You can get a great deal on a suitable truck on Craigslist and have money left over for the daily driver if necessary. There is a 2000 Chevy 3500 diesel on sale on the Harrisburg Craigslist right now for $3800; there are plenty more in that ballpark.

I picked up a '94 Chevy 2500 on Craigslist last fall; it had 90K miles and needed nothing. I paid $2600 for it. Got my trailer (2H Arndt BP) this spring, also on CL. The trailer was in rough shape, and I spent 2 months rehabbing it with some automotively-inclined friends and family; purchase price + repairs was about $3k. My truck and trailer aren’t pretty, but they’re both functional and SAFE, for under $6k total.

Trailblazer – no. They are light and small. Period. No.

I have an 09 Trailblazer and honestly don’t even like pulling a u-haul with it! Probably because growing up we always hauled with a 3/4-ton truck for our trailer.
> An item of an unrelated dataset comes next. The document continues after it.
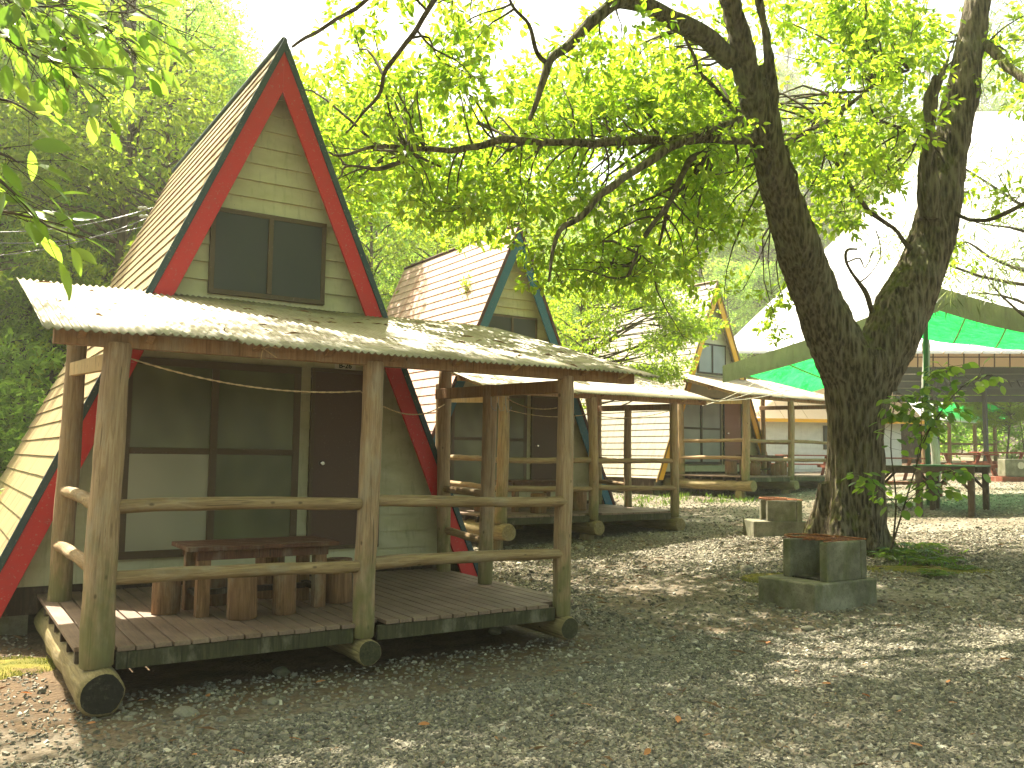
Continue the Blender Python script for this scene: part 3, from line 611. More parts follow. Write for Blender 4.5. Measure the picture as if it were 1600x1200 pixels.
# tarps
def tarp(name, NL, NR, NE, FL, FR, FE, val, label, group, olive=True):
    r = empty(name, (0, 0, 0)); tag(r, label, 'tarp', group); mb = MB()
    def sheet(a, b, c_, d, n=14):
        vs = []
        for i in range(n+1):
            for j in range(n+1):
                s_, t = i/n, j/n; p = (a*(1-s_)+b*s_)*(1-t)+(d*(1-s_)+c_*s_)*t
                p = p-np.array([0, 0, .16*math.sin(math.pi*s_)*(.6+.4*math.sin(math.pi*t))+.02*math.sin(s_*17+t*5)*min(1, 6*t)]); vs.append(p)
        mb.add(vs, [(i*(n+1)+j, (i+1)*(n+1)+j, (i+1)*(n+1)+j+1, i*(n+1)+j+1) for i in range(n) for j in range(n)], 0, True)
    sheet(NL, NR, FR, FL); sheet(NR, NE, FE, FR); sh = mb.build('sheet', 'tarp_green', r)
    for (a, b, c_, d) in ((NL, NR, FR, FL), (NR, NE, FE, FR)):
        for q in (.22, .47, .72):
            m2 = MB(); m2.tube([(a*(1-q)+b*q)*(1-t)+(d*(1-q)+c_*q)*t-np.array([0, 0, .012+.16*math.sin(math.pi*q)*(.6+.4*math.sin(math.pi*t))]) for t in np.linspace(.02, .98, 10)], .018, 6); m2.build('seam', 'olive', r)
    if olive:
        mb = MB(); n = 24; vs = []
        for seg, (a, b) in enumerate(((NL, NR), (NR, NE))):
            for i in range(n+(seg == 1)):
                s_ = i/n; p = a*(1-s_)+b*s_-np.array([0, 0, .16*.6*math.sin(math.pi*s_)]); h = val*(.75+.25*math.sin(math.pi*(s_*.5+.5*seg)))
                q = p-fwd2*.06; vs += [q+np.array([0, 0, .03]), q-np.array([0, 0, h])]
        m_ = len(vs)//2; mb.add(vs, [(2*i, 2*i+2, 2*i+3, 2*i+1) for i in range(m_-1)], 0, False); v_ = mb.build('valance', 'tarp_olive', r)
        so = v_.modifiers.new('t', 'SOLIDIFY'); so.thickness = .01
    return r
NL, NR, NE = at(1128, 574, 19.3), at(1465, 452, 18.2), at(1720, 508, 17.5); FL, FR, FE = at(1268, 614, 21.2), at(1432, 528, 23.5), at(1700, 550, 22.5)
tarp('green_tarp', NL, NR, NE, FL, FR, FE, .46, 'large bright green tarp with olive front flap stretched behind the big tree', None)
for k, (u, v) in enumerate(((1195, 588), (1225, 592), (1262, 600))):
    rope('guy_rope', [at(u, v, 20.4+.3*k), at(1098+8*k, 634-4*k, 21)], 'white guy rope from the green tarp down to the yellow-trimmed cabin porch', .008, 'plate_white', 'rope', 'guy ropes of the green tarp', 14, False)
mb = MB(); b = put(1449, 700, 19.2); mb.tube([b, at(1447, 600, 19.2), at(1446, 470, 19.0)], .05, 10); tag(mb.build('tarp_pole', 'green_pole'), 'green pole holding up the ridge of the large green tarp', 'pole')
tarp('green_tarp', at(1462, 636, 40), at(1510, 618, 39), at(1590, 640, 38), at(1470, 652, 44), at(1530, 640, 46), at(1570, 655, 44), .3, 'small bright green tarp far off over the garden, seen below the dark canopy', None, False)

# hall with white metal roof and dark open canopy
hall = empty('hall', put(1500, 700, 36), 0); tag(hall, 'huge hall with white metal roof and dark open-sided canopy behind the tarp', 'hall')
HB = np.array(hall.location)
def hp(u, v, d): return at(u, v, d)-HB
E0, R0 = hp(1126, 548, 34), hp(1512, 175, 64); E1, R1 = hp(1900, 548, 28), hp(2250, 170, 56)
mb = MB(); n = 26
for i in range(n):
    a, b = i/n, (i+1)/n; g = .004
    p = [E0*(1-a)+E1*a, E0*(1-b+g)+E1*(b-g), R0*(1-b+g)+R1*(b-g), R0*(1-a)+R1*a]; up_ = np.array([0, 0, .10])
    mb.hexa([x-up_ for x in p]+list(p))
    q0, q1 = E0*(1-a)+E1*a, R0*(1-a)+R1*a; mb.beam(q0+np.array([0, 0, .01]), q1+np.array([0, 0, .01]), .03, .03)
mb.build('roof', 'white_metal', hall)
hd = (E1-E0)/np.linalg.norm(E1-E0); ins = np.array([-hd[1], hd[0], 0])
def hband(name, u0, u1, v0, v1, d, mat, t=.06):
    a, b = hp(u0, v1, d), hp(u1, v1, d-1.2); h0, h1_ = hp(u0, v0, d)[2]-a[2], hp(u1, v0, d-1.2)[2]-b[2]
    m_ = MB(); k = np.array([0, 0, 1.]); o_ = ins*t; m_.hexa([a, b, b+o_, a+o_, a+k*h0, b+k*h1_, b+k*h1_+o_, a+k*h0+o_]); return m_.build(name, mat, hall)
hband('lattice_panel', 1405, 1720, 543, 573, 33, 'tan_panel'); 
for k in range(9): 
    u = 1410+k*24; mb = MB(); mb.beam(hp(u, 575, 32.7-.09*k), hp(u, 541, 32.7-.09*k), .035, .035, up=(0, 1, 0)); mb.build('lattice_bar', 'paint_maroon', hall)
mb = MB(); mb.beam(hp(1402, 558, 32.8), hp(1720, 558, 31.6), .03, .04); mb.build('lattice_bar', 'paint_maroon', hall)
for k in range(5): hband('canopy_board', 1395, 1725, 574+k*11.0, 584+k*11.0, 33.4, 'steel_dark', .05)
mb = MB(); pts = [(1470+7*k, 592 if k % 2 else 606) for k in range(20)]
for i in range(19): mb.beam(hp(*pts[i], 32.2), hp(*pts[i+1], 32.2), .05, .05)
mb.beam(hp(1460, 592, 32.2), hp(1620, 592, 32.2), .06, .06); mb.beam(hp(1460, 606, 32.2), hp(1620, 606, 32.2), .06, .06); mb.build('truss', 'steel_dark', hall)
for u in (1460, 1536, 1662):
    a = hp(u, 548, 33.0); g = put(u, 700, 33.0)-HB; mb = MB(); mb.beam((a[0], a[1], g[2]), a, .13, .13, up=(0, 1, 0)); mb.build('post', 'steel_dark', hall)

# white cottage with low roof beside the yellow cabin
cq = put(1240, 735, 33); ct = empty('cottage', cq, -YAW+R(4)); tag(ct, 'white cottage with low beige roof and yellow eave beyond the farthest porch', 'cottage')
px = 33/F; mb = MB(); e = .2; z = .1
while z < 1.82: mb.add([(-2.0, -.02, z), (4.2, -.02, z), (4.2, 0, z+e), (-2.0, 0, z+e)], [(0, 1, 2, 3)]); z += e
mb.box(-2.0, 4.2, .001, 3.5, 0, 1.95); mb.build('wall', 'siding_pale', ct)
mb = MB()
for k in range(8): x = -2.3+k*.9; mb.hexa([(x+.01, -.5, 1.9), (x+.89, -.5, 1.9), (x+.89, 1.9, 3.45), (x+.01, 1.9, 3.45), (x+.01, -.5, 1.96), (x+.89, -.5, 1.96), (x+.89, 1.9, 3.51), (x+.01, 1.9, 3.51)])
mb.build('roof', 'tan_panel', ct); mb = MB(); mb.box(-2.32, 4.95, -.54, -.502, 1.84, 1.97); mb.build('eave_board', 'paint_yellow', ct)
mb = MB(); mb.box(1.15, 2.6, -.06, -.025, .85, 1.75); w_ = mb.build('window', 'frame_dark', ct); mb = MB(); mb.box(1.2, 2.55, -.07, -.061, .9, 1.7); mb.build('pane', 'screen', w_)
mb = MB(); mb.box(-1.95, -1.35, -.06, -.025, .1, 1.78); w_ = mb.build('window', 'plate_white', ct); mb = MB()
for a in range(2):
    for b in range(3): mb.box(-1.92+a*.29, -1.66+a*.29, -.07, -.061, .14+b*.54, .62+b*.54)
mb.build('pane', 'screen', w_)
# far hut with a log porch at the right
fq = put(1480, 692, 40); fh = empty('hut', fq, -YAW+R(20)); tag(fh, 'far hut with white sheet roof over log posts, right of the sapling', 'hut')
mb = MB(); mb.hexa([(-2.4, -1, 1.95), (2.4, -1, 1.75), (2.4, 2.2, 2.9), (-2.4, 2.2, 3.0), (-2.4, -1, 2.0), (2.4, -1, 1.8), (2.4, 2.2, 2.95), (-2.4, 2.2, 3.05)]); mb.build('roof', 'white_metal', fh)
for x in (-2.1, -.6, .9, 2.1): log('post', (x, -.7, -.3), (x, -.7, 1.85), .08, 'log', fh)
for z in (.45, .9): log('rail', (-2.1, -.7, z), (2.1, -.7, z), .05, 'rail_log', fh)
mb = MB(); mb.box(-2.3, 2.3, -.8, 2.0, -.1, 0); mb.build('deck', 'deck_board', fh); mb = MB(); mb.box(-2.0, 1.2, 1.6, 2.0, .01, 2.6); mb.build('wall', 'dark_wood', fh)
# power lines behind the first cabin
for k, (a, b) in enumerate((((-40, 362), (222, 322)), ((-40, 402), (205, 340)), ((-40, 378), (212, 352)))):
    rope('power_line', [at(*a, 13+k*.3), at(b[0]+40, b[1]-6, 15.5)], 'thin grey power line running behind the tan shingle roof', .007, 'wire', 'power line', 'power lines at the left', 20, False)
for u, v in ((216, 325), (218, 338)):
    p = at(u, v, 15.2); mb = MB(); mb.tube([p, p+RT*.05, p+RT*.08, p+RT*.12, p+RT*.15], [.02, .035, .02, .035, .02], 10); tag(mb.build('insulator', 'plate_white'), 'white ceramic insulator on a power line beside the tan roof', 'insulator', 'insulators behind the nearest roof')

# ------------------------------------------------------------------ ground
def grid_axis(a, b, dense0, dense1, ds, dl):
    xs = [a]; 
    while xs[-1] < b: xs.append(xs[-1]+(ds if dense0 <= xs[-1] <= dense1 else dl))
    return np.array(xs)
gx, gy = grid_axis(-60, 110, -6, 24, .16, 1.5), grid_axis(-16, 150, -7, 14, .16, 1.5)
X, Y = np.meshgrid(gx, gy); Z = gz(X, Y)
def nz2(x, y, s): return noise.noise(Vector((x*s, y*s, 3.1)))
NZ = np.array([[.05*nz2(a, b, .6)+.022*nz2(a, b, 2.3) for a in gx] for b in gy]); hillmask = np.clip((Y-(9.5+.5*np.maximum(0, X)))*.2, 0, 1)
NZ2 = np.array([[nz2(a, b, .13) for a in gx] for b in gy]); 
def inside_porch(x, y):
    r = np.zeros_like(x, bool)
    for (c, t) in ((C1, T1), (C2, T2), (C3, T3)):
        dx, dy = x-c[0], y-c[1]; lx = math.cos(t)*dx+math.sin(t)*dy; ly = -math.sin(t)*dx+math.cos(t)*dy; r |= (lx > -.25) & (lx < 4.1) & (ly > -.2) & (ly < 8)
    return r
Z = Z+np.where(inside_porch(X, Y), np.minimum(NZ, -.02), NZ)+hillmask*NZ2*1.6
nY, nX = X.shape; I, J = np.meshgrid(np.arange(nY-1), np.arange(nX-1), indexing='ij'); I = I.ravel(); J = J.ravel()
gr = arr_obj('ground', np.stack([X.ravel(), Y.ravel(), Z.ravel()], 1), np.stack([I*nX+J, I*nX+J+1, (I+1)*nX+J+1, (I+1)*nX+J], 1), 'gravel_ground', None, True); tag(gr, kind='structure')
def gzr(x, y):   # terrain height with its small bumps, by bilinear lookup
    i = np.clip(np.searchsorted(gx, x)-1, 0, nX-2); j = np.clip(np.searchsorted(gy, y)-1, 0, nY-2)
    tx_ = (x-gx[i])/(gx[i+1]-gx[i]); ty = (y-gy[j])/(gy[j+1]-gy[j])
    return (Z[j, i]*(1-tx_)+Z[j, i+1]*tx_)*(1-ty)+(Z[j+1, i]*(1-tx_)+Z[j+1, i+1]*tx_)*ty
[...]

Not sure if you are looking at the V8 or not, but mine is the V6 4WD with tow package and like I said I did not like pulling the U-haul with it, especially through any hills/mountains (it wasn’t too bad where it was flatter, Mississippi to Arkansas, but from Oklahoma to New Mexico and New Mexico to Arizona were not as much fun!).

I am not saying No because it is an SUV, as there are some that I would tow with if I had to, but that size SUV and having towed u-hauls with one similar I would not tow with it ever.